Wednesday, January 21, 2015

Nifty chart: a mid-week update (Jan 21 ‘15)

The unscheduled interest rate cut by RBI seems to have recharged the batteries of FIIs. Their buying spree over the last four trading sessions have turned them into net buyers of equity in Jan ‘15 from being net sellers. Not surprisingly, DIIs have turned net sellers. That could not prevent Nifty from soaring to a new lifetime high.

IMF has forecast that by 2016-17, India will be growing the fastest among major economies. The expected GDP growth of 6.5% is likely to outpace China’s expected GDP growth of 6.3%. A possible quantitative easing programme announcement by ECB will boost bullish sentiments further.

Q3 results declared so far have been uninspiring. Top and bottom line pressure is visible across sectors. There has been a noticeable shift by investors towards large-cap companies of late.

Nifty_Jan2115

Nifty broke out upwards from the ‘symmetrical triangle’ pattern within which it was consolidating for the previous 6 weeks. The break out occurred with an upward ‘gap’ and an increase in volumes that provided technical validity to the break out.

Subsequent buying on good volumes propelled the index above its Dec 4 top of 8627 to new lifetime intra-day and closing highs. Nifty has again entered ‘blue sky’ territory with no known resistances.

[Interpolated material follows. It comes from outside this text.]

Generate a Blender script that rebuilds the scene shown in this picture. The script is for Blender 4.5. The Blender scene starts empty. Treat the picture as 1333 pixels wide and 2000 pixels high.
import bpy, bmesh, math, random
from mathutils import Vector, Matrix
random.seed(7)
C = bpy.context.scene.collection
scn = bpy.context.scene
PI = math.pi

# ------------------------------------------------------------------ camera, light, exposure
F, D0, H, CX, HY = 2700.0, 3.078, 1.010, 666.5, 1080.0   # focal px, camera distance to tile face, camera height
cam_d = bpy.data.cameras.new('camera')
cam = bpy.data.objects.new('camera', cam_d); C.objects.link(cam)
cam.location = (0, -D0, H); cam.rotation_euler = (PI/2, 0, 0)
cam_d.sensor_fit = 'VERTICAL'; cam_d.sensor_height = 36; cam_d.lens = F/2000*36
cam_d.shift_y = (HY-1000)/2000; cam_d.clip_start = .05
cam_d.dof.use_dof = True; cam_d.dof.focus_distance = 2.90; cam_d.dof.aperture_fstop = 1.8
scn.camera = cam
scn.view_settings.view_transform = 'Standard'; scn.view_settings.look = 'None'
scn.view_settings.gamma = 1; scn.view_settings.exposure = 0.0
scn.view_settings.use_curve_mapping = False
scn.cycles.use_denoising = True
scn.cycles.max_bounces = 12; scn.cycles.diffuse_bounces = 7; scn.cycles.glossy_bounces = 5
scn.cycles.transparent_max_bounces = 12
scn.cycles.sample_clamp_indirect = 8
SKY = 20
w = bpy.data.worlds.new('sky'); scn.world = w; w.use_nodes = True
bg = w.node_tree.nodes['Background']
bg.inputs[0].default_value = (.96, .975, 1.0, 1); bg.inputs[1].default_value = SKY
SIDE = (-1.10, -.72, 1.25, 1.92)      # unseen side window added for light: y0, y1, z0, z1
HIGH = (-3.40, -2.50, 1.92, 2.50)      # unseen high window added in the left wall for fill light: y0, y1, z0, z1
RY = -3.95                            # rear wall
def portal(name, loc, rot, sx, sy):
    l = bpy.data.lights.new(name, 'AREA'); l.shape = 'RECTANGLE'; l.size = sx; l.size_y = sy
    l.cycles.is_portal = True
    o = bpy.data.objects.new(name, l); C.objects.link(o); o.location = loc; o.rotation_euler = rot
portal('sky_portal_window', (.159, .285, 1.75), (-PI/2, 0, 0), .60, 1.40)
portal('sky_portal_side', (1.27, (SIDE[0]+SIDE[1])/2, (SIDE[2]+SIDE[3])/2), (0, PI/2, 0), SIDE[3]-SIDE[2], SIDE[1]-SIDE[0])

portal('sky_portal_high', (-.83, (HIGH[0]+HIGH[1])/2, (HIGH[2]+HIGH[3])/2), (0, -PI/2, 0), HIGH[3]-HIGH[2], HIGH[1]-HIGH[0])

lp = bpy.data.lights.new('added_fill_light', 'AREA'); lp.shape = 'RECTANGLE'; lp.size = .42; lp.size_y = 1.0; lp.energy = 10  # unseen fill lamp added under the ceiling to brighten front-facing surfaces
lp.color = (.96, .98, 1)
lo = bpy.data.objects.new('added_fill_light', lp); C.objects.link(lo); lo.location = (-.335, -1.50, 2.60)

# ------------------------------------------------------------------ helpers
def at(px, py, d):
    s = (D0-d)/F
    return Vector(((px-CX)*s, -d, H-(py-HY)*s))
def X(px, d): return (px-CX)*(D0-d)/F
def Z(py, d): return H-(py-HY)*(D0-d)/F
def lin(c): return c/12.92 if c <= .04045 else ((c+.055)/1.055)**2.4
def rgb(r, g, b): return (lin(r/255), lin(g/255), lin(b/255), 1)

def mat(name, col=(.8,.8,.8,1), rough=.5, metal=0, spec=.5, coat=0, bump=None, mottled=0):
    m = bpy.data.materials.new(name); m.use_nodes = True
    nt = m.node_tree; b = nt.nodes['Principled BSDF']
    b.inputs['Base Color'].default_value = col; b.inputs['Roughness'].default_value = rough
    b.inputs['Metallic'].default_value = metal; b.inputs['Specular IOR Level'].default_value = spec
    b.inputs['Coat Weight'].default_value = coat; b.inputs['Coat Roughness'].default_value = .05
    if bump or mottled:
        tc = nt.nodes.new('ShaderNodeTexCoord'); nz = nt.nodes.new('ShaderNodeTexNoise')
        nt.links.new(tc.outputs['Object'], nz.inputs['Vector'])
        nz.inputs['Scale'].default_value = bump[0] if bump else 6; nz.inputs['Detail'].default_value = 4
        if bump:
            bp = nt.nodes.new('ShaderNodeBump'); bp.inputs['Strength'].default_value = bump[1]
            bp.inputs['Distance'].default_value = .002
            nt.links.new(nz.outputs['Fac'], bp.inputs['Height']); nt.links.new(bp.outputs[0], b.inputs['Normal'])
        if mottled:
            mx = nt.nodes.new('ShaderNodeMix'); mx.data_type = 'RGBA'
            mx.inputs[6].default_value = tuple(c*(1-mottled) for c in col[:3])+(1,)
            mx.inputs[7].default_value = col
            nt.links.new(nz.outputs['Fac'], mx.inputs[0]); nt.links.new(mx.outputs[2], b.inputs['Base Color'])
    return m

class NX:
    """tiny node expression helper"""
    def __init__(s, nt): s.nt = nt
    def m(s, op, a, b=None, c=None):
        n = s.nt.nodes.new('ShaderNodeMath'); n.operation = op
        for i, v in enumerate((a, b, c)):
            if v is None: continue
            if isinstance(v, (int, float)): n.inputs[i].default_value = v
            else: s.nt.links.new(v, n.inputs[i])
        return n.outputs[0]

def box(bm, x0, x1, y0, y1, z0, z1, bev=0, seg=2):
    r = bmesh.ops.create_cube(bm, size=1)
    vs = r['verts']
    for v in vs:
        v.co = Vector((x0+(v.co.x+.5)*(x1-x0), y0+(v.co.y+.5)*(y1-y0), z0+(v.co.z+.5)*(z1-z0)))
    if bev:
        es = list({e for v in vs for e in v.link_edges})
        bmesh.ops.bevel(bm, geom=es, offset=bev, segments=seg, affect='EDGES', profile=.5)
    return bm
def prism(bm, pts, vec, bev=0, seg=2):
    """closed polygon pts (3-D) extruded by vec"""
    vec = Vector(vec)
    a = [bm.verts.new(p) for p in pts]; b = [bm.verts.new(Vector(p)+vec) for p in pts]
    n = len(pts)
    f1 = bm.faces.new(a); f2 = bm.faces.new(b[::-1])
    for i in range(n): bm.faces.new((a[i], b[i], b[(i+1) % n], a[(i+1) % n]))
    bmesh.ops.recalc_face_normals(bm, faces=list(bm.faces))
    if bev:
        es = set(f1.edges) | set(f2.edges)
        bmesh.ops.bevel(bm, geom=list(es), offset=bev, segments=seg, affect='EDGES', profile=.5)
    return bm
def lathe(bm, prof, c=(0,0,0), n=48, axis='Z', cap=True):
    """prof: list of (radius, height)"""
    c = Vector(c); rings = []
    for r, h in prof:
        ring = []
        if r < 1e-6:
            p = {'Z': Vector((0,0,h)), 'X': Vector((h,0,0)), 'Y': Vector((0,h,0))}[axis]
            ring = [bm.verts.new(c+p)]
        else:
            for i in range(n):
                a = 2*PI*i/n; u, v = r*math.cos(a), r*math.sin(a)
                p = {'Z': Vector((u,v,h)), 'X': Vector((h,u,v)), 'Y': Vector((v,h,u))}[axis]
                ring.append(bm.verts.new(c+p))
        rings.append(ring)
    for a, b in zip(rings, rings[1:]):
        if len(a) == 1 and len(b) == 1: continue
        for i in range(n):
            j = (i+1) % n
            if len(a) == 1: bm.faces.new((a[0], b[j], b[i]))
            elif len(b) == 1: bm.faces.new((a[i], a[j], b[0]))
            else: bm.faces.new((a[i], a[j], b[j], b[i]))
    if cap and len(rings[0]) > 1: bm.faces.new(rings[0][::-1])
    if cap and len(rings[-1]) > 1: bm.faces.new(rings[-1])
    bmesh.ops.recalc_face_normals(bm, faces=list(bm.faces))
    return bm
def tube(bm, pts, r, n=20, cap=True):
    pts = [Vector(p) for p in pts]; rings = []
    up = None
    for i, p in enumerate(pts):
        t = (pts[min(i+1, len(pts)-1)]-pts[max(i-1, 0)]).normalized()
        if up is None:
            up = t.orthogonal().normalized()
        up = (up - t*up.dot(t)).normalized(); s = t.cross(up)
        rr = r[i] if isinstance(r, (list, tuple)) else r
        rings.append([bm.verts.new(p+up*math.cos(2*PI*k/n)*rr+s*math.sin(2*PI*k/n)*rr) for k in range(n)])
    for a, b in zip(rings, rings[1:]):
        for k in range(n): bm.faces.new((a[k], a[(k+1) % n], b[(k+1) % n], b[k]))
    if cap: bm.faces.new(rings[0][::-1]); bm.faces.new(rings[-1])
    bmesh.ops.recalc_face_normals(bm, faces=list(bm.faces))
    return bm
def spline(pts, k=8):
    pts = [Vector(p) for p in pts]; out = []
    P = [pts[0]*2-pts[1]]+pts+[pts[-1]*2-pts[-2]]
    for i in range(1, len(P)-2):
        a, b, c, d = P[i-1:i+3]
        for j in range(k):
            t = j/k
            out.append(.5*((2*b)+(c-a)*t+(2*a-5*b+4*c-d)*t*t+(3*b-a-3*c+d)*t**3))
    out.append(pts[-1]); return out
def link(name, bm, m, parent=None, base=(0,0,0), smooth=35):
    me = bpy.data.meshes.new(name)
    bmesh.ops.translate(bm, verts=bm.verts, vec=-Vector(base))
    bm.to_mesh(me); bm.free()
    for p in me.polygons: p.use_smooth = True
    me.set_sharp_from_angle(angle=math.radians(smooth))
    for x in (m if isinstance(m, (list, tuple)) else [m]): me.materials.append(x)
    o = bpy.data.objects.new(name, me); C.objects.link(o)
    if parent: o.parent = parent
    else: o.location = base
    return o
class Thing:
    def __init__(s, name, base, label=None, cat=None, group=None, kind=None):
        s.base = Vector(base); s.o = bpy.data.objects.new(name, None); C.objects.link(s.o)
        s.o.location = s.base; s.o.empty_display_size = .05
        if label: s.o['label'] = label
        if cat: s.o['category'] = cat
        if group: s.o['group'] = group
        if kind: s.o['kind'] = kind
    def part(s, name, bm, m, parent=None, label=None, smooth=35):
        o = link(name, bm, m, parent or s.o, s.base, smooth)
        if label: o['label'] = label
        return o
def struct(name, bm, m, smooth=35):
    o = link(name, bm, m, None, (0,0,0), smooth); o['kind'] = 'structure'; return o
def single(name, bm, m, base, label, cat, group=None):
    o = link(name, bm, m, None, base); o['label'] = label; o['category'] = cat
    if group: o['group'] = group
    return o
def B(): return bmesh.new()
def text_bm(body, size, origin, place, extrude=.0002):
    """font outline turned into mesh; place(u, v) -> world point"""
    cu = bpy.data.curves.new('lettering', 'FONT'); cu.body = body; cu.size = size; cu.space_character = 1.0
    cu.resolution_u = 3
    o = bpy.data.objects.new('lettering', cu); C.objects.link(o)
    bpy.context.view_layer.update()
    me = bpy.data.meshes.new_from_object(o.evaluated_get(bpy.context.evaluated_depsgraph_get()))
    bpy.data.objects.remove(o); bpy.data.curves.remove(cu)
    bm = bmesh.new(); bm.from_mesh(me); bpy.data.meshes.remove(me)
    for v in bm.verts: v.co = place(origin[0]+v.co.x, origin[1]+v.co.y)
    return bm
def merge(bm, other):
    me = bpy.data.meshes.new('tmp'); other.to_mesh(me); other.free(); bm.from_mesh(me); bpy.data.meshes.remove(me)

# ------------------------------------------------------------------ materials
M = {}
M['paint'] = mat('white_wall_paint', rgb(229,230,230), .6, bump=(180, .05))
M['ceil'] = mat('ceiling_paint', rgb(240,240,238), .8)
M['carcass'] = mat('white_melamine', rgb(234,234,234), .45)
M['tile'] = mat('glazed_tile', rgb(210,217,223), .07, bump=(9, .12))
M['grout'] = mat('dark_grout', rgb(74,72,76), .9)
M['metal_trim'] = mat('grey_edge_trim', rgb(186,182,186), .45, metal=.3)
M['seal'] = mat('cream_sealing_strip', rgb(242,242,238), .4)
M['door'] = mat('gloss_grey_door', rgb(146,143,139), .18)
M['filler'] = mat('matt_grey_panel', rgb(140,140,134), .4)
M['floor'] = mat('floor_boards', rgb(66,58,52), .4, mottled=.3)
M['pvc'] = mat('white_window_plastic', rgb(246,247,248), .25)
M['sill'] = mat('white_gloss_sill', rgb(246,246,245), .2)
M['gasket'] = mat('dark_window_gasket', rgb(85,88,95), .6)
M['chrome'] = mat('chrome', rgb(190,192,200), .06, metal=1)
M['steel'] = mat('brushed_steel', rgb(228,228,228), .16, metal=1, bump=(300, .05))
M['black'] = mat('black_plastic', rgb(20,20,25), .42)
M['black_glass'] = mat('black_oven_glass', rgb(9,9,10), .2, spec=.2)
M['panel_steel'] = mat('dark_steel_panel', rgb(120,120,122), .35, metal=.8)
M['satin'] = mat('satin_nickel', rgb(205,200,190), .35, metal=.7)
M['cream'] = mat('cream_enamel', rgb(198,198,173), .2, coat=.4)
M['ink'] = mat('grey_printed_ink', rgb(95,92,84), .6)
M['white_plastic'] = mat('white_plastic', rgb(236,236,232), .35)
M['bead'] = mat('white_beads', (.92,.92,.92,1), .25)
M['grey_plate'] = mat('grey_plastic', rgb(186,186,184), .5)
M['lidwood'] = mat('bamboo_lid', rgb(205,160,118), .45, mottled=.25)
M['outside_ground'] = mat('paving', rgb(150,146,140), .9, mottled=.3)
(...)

All three EMAs are rising, and Nifty is trading well above them in a long-term bull market. The consolidation within the triangle provided a good opportunity to investors to reallocate and streamline their portfolios.

Daily technical indicators are looking bullish, but a bit overbought. MACD is rising above its signal line in positive territory. ROC has climbed sharply above its 10 day MA to enter overbought territory. RSI has moved up to the edge of its overbought zone. Slow stochastic is well inside its overbought zone.

Nifty may consolidate or correct a bit before continuing its up move. This is not the time to feel excited or to buy unknown ‘cheap’ stocks. That is a sure recipe for disaster.

With interest rates likely to come down further during this calendar year, investing a portion of your savings in long-term debt funds makes a lot of sense.